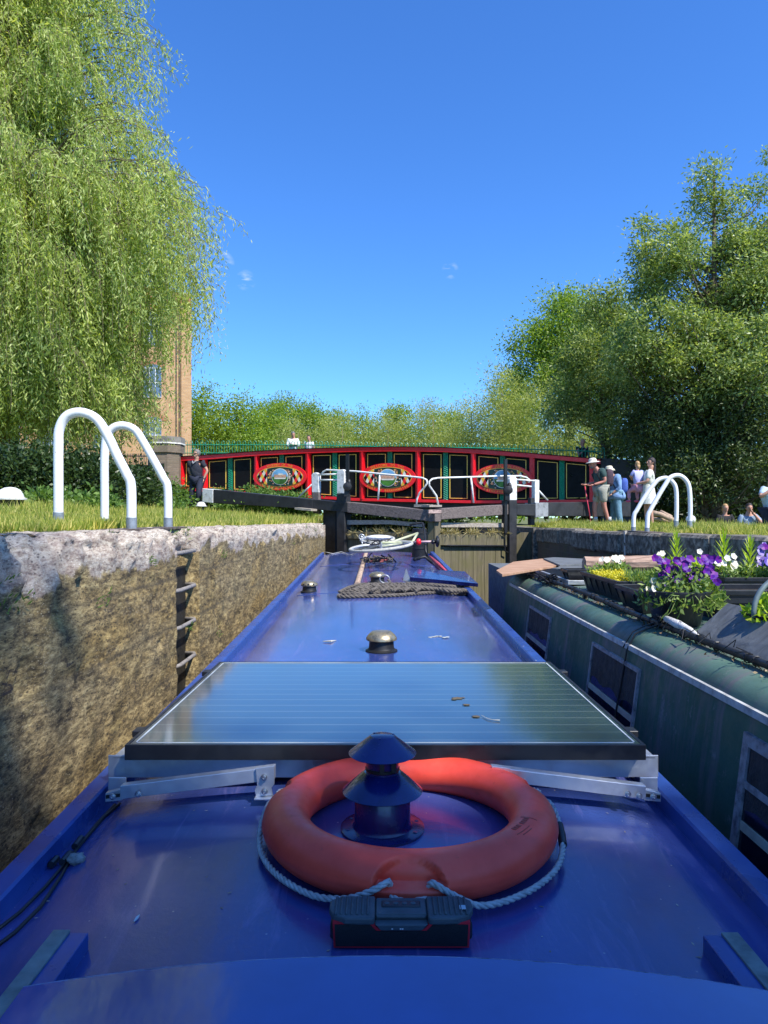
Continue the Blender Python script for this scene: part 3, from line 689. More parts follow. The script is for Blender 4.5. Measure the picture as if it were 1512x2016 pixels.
def bridge():
    root = thing('canal_bridge', 'arched road bridge over the canal with black panels, red ribs and painted oval plaques', 'bridge', BW.at(760, 1200))
    m = MB(); strip(BW, m, 350, 1182, lambda x: tp(x) + 2, lambda x: bt(x) - 1, -.25, 0); m.build('girder', PANELB, root)
    m = MB(); strip(BW, m, 347, 1182, tp, lambda x: tp(x) + 8, -.3, .20); m.build('top_flange', REDP, root)
    m = MB(); strip(BW, m, 350, 1182, lambda x: bt(x) - 5.5, bt, -.3, .16)
    m.build('bottom_flange', REDP, root)
    m = MB(); strip(BW, m, 345, 1185, lambda x: tp(x) - 1.5, lambda x: tp(x) - .1, -.4, .24); m.build('coping_strip', PANELB, root)
    m = MB(); strip(BW, m, 350, 1185, lambda x: bt(x) + .2, lambda x: bt(x) + 12, -5.5, -.1); m.build('deck_beams', BLACKW, root)
    m = MB(); strip(BW, m, 345, 1185, lambda x: tp(x) + 62, lambda x: tp(x) + 66, -5.5, -.3); m.build('deck', DIRT, root)
    posts = [(353, 360), (398, 405.5), (500.5, 507.5), (601.5, 610), (708, 717), (818, 827), (927, 936), (1042.5, 1052), (1160.5, 1170)]
    for a, b in posts:
        m = MB(); m.ext(BW, [(a, tp(a) + 7), (b, tp(b) + 7), (b, bt(b) - 4), (a, bt(a) - 4)], 0, .13)
        c = (a + b) / 2
        m.ext(BW, [(c - 1, tp(c) + 7), (c + 1, tp(c) + 7), (c + 1.4, bt(c) - 4), (c - 1.4, bt(c) - 4)], .13, .19)
        m.build('rib', REDP, root)
    cs = [(posts[i][1], posts[i + 1][0]) for i in range(len(posts) - 1)]
    for i, (a, b) in enumerate(cs):
        mid = (a + b) / 2; gw = 4.3 * (b - a) / 95
        pans = [(a + 6, b - 1)] if i == 0 else [(a + 6, mid - gw - 3.4), (mid + gw + 3.4, b - 6.5)]
        if i > 0:
            m = MB(); m.ext(BW, [(mid - gw, tp(mid) + 8), (mid + gw, tp(mid) + 8), (mid + gw, bt(mid) - 5), (mid - gw, bt(mid) - 5)], 0, .03)
            o = m.build('lattice_strip', GREENP, root)
            m = MB(); y0 = tp(mid) + 10; k = 0
            while y0 < bt(mid) - 8:
                for s in (-1, 1): m.tube([BW.at(mid - s * gw * .8, y0, .04), BW.at(mid + s * gw * .8, y0 + 4.2, .04)], .016, 4)
                y0 += 4.2
            m.build('lattice', GREENP, o)
        for (x0, x1) in pans:
            y0 = lambda x: tp(x) + 13.2; y1 = lambda x: bt(x) - 8.5; t = 1.15
            m = MB(); m.ext(BW, [(x0, y0(x0)), (x1, y0(x1)), (x1, y1(x1)), (x0, y1(x0))], 0, .018); m.mi = 1
            o0, o1 = .018, .026
            m.ext(BW, [(x0, y0(x0)), (x1, y0(x1)), (x1, y0(x1) + t), (x0, y0(x0) + t)], o0, o1)
            m.ext(BW, [(x0, y1(x0) - t), (x1, y1(x1) - t), (x1, y1(x1)), (x0, y1(x0))], o0, o1)
            for xa, xb in ((x0, x0 + 1.5), (x1 - 1.5, x1)): m.ext(BW, [(xa, y0(xa) + t), (xb, y0(xb) + t), (xb, y1(xb) - t), (xa, y1(xa) - t)], o0, o1)
            m.build('panel', [PANELB, YELLOW], root)
    def ell(cx, cy, rx, ry, n=48, a0=0, a1=2 * math.pi): return [(cx + rx * math.cos(a0 + (a1 - a0) * i / n), cy - ry * math.sin(a0 + (a1 - a0) * i / n)) for i in range(n)]
    for (cx, cy, rx, ry, t1, t2, s1, s2, lab) in (
        (551, 938.5, 52.5, 27, 'HIGHWAY OF THE', 'INDUSTRIAL REVOLUTION', 25.5, 40, 'left oval plaque with a mansion scene, lettered HIGHWAY OF THE INDUSTRIAL REVOLUTION'),
        (763, 940.5, 55, 28.7, 'WELCOME TO THE', 'PORT OF BERKHAMSTED', 33, 41, 'middle oval plaque lettered WELCOME TO THE PORT OF BERKHAMSTED'),
        (989.5, 943, 58.5, 29.5, 'GRAND JUNCTION CANAL', 'BRENTFORD MILES', 42, 38, 'right oval plaque lettered GRAND JUNCTION CANAL with BRENTFORD below')):
        m = MB(); m.ext(BW, ell(cx, cy, rx, ry), .14, .22); pq = m.build('plaque', REDP, root); pq['label'] = lab
        ix, iy = rx * .865, ry * .745
        m = MB(); m.ext(BW, ell(cx, cy, ix, iy), .22, .228); m.build('gold_line', GOLDP, pq)
        m = MB(); jx, jy = ix - 1.2, iy - 1.1; m.ext(BW, ell(cx, cy, jx, jy), .228, .236); m.build('green_field', FIELDP, pq)
        # harlequin ends, clipped to the oval
        cols = [CREAMP, GOLDP, REDP, PANELB]; W = jx * .43; nxd = 3; cw = W / nxd * 1.0; chh = jy * 2 / 3
        for s in (-1, 1):
            m = MB()
            for i in range(-1, 4):
                for j in range(-2, 8):
                    for tri in (0,):
                        ccx = cx + s * (jx - W + (i + (.5 if j % 2 else 0)) * cw); ccy = cy - jy + j * chh / 2
                        dm = [(ccx - cw / 2, ccy), (ccx, ccy - chh / 2), (ccx + cw / 2, ccy), (ccx, ccy + chh / 2)]
                        pt = []
                        for q in range(4):                       # sample the edges and pull them inside
                            for u in range(4):
                                x = dm[q][0] + (dm[(q + 1) % 4][0] - dm[q][0]) * u / 4; y = dm[q][1] + (dm[(q + 1) % 4][1] - dm[q][1]) * u / 4
                                e = (x - cx) * s
                                e = clamp(e, jx - W, jx * .985); h = jy * math.sqrt(max(0, 1 - (e / jx) ** 2)); pt.append((cx + s * e, clamp(y, cy - h, cy + h)))
                        ar = abs(sum(pt[k][0] * pt[(k + 1) % 16][1] - pt[(k + 1) % 16][0] * pt[k][1] for k in range(16)))
                        if ar > 1.2: m.mi = (i * 2 + j) % 4; m.add([BW.at(x, y, .241) for x, y in pt], [tuple(range(16))])
            m.build('diamond_pattern', cols, pq)
        rr = jy * .86
        m = MB(); m.ext(BW, ell(cx, cy, rr, rr), .236, .250); m.build('picture_rim', CREAMP, pq)
        m = MB(); r2 = rr * .93
        m.mi = 0; m.add([BW.at(x, y, .256) for x, y in ell(cx, cy, r2, r2, 24, 0, math.pi)] + [BW.at(cx - r2, cy, .256)], [tuple(range(25))])
        m.mi = 1; m.add([BW.at(x, y, .256) for x, y in ell(cx, cy, r2, r2, 24, math.pi, 2 * math.pi)] + [BW.at(cx + r2, cy, .256)], [tuple(range(25))])
        hs = {551: [(-.75, -.28, .8, .1), (-.2, -.42, .35, -.2)], 763: [(-.85, -.3, .85, .25), (-.1, -.45, .15, -.25)], 989.5: [(-.6, -.35, .7, .2), (-.3, -.5, .3, -.3)]}[cx]
        for k, (a, b, c, d) in enumerate(hs): m.mi = 2 if k == 0 else 3; m.add([BW.at(cx + a * r2, cy + b * r2, .260 + .003 * k), BW.at(cx + c * r2, cy + b * r2, .260 + .003 * k), BW.at(cx + c * r2, cy + d * r2, .260 + .003 * k), BW.at(cx + a * r2, cy + d * r2, .260 + .003 * k)], [(0, 1, 2, 3)])
        m.mi = 3; m.add([BW.at(cx - .75 * r2, cy + .12 * r2, .262), BW.at(cx + .8 * r2, cy + .12 * r2, .262), BW.at(cx + .7 * r2, cy + .3 * r2, .262), BW.at(cx - .7 * r2, cy + .3 * r2, .262)], [(0, 1, 2, 3)])
        m.build('painted_view', [SKYP, GRASSP, HOUSEP, CREAMP], pq)
        m = MB()
        for s in (-1, 1):
            for k in range(26):
                a = random.uniform(-1.05, 1.05); q = rr * random.uniform(1.12, 1.42); x = cx + s * q * math.cos(a); y = cy + q * math.sin(a) * .85
                m.mi = random.choice((0, 0, 0, 1, 2)); r_ = random.uniform(.9, 1.7); m.add([BW.at(x + r_ * math.cos(b), y + r_ * math.sin(b), .2405 + .0004 * k) for b in (0, 1.05, 2.1, 3.14, 4.2, 5.25)], [tuple(range(6))])
        m.build('painted_flowers', [PINKP, GOLDP, CREAMP], pq)
        m = MB(); arc_text(m, BW, t1, cx, cy, (rx + ix) / 2, (ry + iy) / 2, True, 6.6, .226, s1); arc_text(m, BW, t2, cx, cy, (rx + ix) / 2, (ry + iy) / 2, False, 6.4, .226, s2)
        m.build('lettering', ORANGE, pq)
    # bow-topped green railing along the deck
    m = MB(); rt = [(362, 868), (420, 868), (600, 868), (780, 872), (950, 874), (1100, 878), (1195, 882)]; x = 364.0; k = 0
    while x < 1195:
        D = BW.at(x, 900).y; st = .105 * F / D; r = interp(rt, x); nx = x + st
        base = max(tp(x) - 2, r + 20)
        m.tube([BW.at(x, base, -.5), BW.at(x, r + 2.4, -.5)] + ([BW.at(x + st * .3, r, -.5), BW.at(x + st * .7, r, -.5), BW.at(nx, r + 2.4, -.5)] if k % 2 == 0 else []), .011, 4)
        x = nx; k += 1
    for dy in (8, 24): m.tube([BW.at(a, interp(rt, a) + dy, -.5) for a in range(364, 1195, 20)], .018, 4)
    m.build('railing', GREENP, root)
    m = MB(); m.ext(BW, [(1183, 902), (1252, 906), (1252, 1030), (1183, 1030)], -6, .1); m.build('abutment', BLACKW, root); m = MB(); m.ext(BW, [(290, 985), (352, 985), (352, 1060), (290, 1060)], -6, -.05); m.build('abutment', BLACKW, root)
bridge()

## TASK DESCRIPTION
Extract every line above containing the word "scene".

## THE REPLY
Continue the Blender Python script for this scene: part 3, from line 689. More parts follow. The script is for Blender 4.5. Measure the picture as if it were 1512x2016 pixels.
        (551, 938.5, 52.5, 27, 'HIGHWAY OF THE', 'INDUSTRIAL REVOLUTION', 25.5, 40, 'left oval plaque with a mansion scene, lettered HIGHWAY OF THE INDUSTRIAL REVOLUTION'),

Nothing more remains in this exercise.